Relations with India
Vietnam and India share strong bilateral ties. Other than defense and security collaboration, the bilateral trade between the two has increased from US$200 million in 2000 to US$14.14 billion in 2021-2022. Both also jointly collaborate in a number of programs such as the Mekong-Ganga Project, Indian Technical and Economic Cooperation (ITEC) and e-ITEC initiatives, Ph.D. fellowships and digital connectivity to boost infrastructure and connectivity projects, while also promoting tourism and people-to-people exchanges.
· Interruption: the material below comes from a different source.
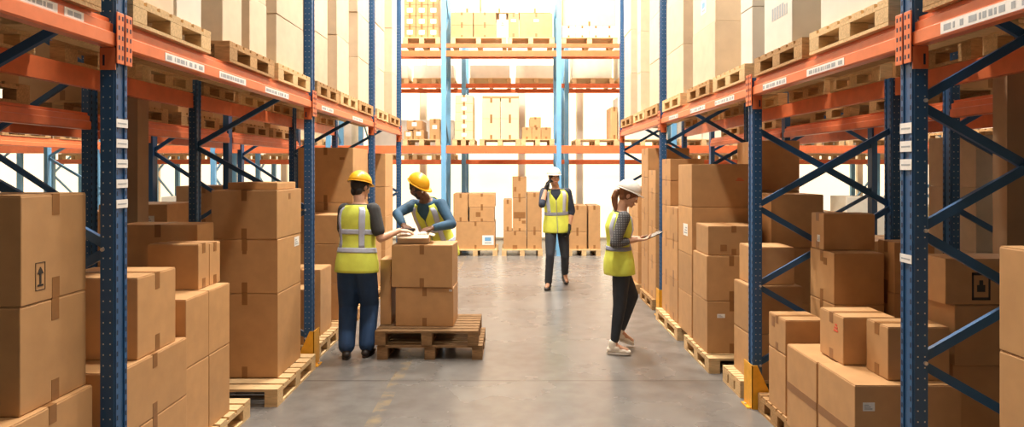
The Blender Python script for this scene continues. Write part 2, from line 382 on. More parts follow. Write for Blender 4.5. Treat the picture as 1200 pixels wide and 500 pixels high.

Vietnam passed a revised investment and public-private-partnership law in 2020, further opening its economy and encouraging foreign investments into large infrastructure projects and increasing linkages between foreign investors and the Vietnamese private sector. It is a boon considering several Indian businesses are actively exploring opportunities to invest in Vietnam. “Bilateral trade between India and Vietnam is expected to reach US$15 billion by 2022 or 2023 from US$13.2 billion in 2021,” said Ambassador of Vietnam to India Pham Sanh Chau at an interactive session organized by the Merchants’ Chambers of Commerce & Industry, on May 2022.
It will be a win-win situation for both the countries, considering Vietnam can provide Indian companies planning to enter the Southeast Asian market with cheap and talented labor, and many more opportunities for bilateral trade.